*PROBLEM REQUIREMENTS*:
Start at the line that has "Recreate this scene" and stop at the line that has "R = math.radians". Print those lines and all lines between them exactly, and nothing more.

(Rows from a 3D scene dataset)
— Start —
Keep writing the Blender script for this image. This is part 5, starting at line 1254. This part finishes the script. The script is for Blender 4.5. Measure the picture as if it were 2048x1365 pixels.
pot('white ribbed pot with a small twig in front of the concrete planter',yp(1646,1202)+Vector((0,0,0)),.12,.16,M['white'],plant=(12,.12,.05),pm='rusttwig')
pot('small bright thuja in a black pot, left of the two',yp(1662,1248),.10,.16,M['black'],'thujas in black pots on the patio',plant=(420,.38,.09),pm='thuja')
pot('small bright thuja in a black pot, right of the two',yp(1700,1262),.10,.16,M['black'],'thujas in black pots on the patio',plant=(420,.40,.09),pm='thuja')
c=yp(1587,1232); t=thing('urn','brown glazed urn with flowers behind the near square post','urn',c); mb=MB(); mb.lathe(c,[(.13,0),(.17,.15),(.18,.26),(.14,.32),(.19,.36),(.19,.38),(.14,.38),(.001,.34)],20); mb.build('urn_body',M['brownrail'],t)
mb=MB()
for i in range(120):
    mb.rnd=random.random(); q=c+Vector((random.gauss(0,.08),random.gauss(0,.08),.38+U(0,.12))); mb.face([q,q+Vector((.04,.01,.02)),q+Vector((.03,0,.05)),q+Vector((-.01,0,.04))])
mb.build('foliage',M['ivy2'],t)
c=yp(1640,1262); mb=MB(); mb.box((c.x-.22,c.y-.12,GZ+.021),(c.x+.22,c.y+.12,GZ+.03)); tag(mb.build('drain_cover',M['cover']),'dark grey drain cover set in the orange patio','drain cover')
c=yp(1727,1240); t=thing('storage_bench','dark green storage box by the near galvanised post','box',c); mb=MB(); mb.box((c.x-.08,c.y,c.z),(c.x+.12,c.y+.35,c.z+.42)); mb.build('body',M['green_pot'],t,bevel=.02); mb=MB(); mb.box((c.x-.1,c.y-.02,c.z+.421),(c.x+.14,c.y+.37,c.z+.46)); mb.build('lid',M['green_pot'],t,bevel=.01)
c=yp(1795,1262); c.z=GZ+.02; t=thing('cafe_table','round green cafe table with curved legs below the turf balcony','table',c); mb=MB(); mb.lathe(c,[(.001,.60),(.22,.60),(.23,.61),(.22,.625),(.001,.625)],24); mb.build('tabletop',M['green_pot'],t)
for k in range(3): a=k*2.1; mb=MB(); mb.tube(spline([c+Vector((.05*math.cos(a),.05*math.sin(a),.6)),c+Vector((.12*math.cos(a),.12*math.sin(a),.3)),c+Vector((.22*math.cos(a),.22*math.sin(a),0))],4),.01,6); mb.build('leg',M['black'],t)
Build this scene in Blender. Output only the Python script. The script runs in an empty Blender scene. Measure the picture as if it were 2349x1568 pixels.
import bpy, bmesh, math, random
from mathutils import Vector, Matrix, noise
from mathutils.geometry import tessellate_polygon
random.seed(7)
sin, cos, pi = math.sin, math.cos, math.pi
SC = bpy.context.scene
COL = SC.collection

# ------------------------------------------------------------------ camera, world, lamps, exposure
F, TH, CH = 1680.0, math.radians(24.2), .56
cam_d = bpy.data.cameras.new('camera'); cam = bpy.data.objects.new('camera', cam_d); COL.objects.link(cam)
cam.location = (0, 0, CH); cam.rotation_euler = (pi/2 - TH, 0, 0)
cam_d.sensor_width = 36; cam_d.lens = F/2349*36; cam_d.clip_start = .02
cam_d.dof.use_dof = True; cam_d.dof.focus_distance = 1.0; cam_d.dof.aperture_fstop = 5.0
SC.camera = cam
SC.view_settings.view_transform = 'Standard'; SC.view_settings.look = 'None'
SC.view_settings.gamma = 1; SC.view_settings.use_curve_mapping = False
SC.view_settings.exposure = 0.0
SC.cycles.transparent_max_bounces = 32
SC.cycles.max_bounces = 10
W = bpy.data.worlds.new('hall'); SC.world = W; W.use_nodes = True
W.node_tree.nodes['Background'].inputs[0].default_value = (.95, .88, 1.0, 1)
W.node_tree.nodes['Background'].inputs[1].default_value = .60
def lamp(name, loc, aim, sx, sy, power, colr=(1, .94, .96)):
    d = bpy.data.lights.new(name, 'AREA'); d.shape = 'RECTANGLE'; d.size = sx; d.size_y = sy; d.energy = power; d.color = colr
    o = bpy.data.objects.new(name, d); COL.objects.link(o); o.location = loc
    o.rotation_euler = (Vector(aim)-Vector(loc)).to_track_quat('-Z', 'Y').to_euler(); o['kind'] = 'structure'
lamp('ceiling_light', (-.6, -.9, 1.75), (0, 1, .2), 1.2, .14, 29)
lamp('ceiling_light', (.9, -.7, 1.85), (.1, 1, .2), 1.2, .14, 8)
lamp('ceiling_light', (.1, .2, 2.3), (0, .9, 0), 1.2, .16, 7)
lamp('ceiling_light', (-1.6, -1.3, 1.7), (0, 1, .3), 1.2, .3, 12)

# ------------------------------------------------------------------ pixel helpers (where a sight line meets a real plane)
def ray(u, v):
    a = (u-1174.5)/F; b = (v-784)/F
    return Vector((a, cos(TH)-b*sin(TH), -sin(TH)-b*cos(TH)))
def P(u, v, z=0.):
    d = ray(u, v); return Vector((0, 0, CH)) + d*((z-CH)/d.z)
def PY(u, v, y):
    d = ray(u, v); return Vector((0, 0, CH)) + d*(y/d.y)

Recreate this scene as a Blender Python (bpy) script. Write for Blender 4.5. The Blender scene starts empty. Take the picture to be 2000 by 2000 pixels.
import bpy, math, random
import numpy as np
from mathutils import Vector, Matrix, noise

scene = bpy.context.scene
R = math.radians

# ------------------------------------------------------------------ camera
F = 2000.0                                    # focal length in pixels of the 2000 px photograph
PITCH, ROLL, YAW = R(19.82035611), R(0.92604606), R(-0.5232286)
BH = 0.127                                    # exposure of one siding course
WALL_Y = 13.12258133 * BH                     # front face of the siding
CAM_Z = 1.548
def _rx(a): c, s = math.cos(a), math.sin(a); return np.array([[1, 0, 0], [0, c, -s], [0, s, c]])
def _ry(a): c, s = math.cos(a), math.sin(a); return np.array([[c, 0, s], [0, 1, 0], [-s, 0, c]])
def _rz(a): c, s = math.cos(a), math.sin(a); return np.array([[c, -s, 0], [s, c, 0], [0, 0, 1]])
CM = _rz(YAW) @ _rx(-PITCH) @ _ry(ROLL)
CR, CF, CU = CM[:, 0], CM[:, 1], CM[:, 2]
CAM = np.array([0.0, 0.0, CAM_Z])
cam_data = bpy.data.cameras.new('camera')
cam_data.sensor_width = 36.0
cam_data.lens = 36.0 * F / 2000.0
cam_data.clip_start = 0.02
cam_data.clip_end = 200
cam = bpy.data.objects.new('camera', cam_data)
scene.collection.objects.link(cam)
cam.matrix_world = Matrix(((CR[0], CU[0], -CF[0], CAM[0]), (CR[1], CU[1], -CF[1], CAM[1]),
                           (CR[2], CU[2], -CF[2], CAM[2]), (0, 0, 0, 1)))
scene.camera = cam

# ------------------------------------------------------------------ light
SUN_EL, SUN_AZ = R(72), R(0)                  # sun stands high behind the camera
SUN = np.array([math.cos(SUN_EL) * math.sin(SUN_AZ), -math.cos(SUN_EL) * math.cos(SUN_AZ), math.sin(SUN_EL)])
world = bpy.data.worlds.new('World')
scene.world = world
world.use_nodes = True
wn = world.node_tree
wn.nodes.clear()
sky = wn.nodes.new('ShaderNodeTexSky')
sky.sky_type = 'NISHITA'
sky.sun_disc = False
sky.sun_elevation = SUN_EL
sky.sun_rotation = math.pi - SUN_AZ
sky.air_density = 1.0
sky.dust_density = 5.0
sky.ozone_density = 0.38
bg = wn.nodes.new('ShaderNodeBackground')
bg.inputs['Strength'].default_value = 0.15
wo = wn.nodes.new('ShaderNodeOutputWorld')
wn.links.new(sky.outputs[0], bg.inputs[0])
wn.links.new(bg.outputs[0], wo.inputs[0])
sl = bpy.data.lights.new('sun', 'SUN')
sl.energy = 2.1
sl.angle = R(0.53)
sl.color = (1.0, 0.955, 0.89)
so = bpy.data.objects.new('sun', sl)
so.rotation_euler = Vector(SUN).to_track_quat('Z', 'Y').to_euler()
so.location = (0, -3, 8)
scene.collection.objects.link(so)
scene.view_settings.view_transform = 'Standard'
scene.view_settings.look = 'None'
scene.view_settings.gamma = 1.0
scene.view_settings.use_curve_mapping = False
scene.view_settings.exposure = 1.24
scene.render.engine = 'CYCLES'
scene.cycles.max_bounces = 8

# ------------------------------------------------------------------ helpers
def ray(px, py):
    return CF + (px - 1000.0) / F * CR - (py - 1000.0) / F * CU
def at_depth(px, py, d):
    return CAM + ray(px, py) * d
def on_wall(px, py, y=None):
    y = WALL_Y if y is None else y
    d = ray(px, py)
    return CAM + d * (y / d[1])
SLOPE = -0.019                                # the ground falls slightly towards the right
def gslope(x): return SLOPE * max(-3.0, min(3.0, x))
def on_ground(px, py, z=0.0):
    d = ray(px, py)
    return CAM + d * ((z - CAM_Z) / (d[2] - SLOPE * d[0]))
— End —
*FULL RESPONSE*:
Recreate this scene as a Blender Python (bpy) script. Write for Blender 4.5. The Blender scene starts empty. Take the picture to be 2000 by 2000 pixels.
import bpy, math, random
import numpy as np
from mathutils import Vector, Matrix, noise

scene = bpy.context.scene
R = math.radians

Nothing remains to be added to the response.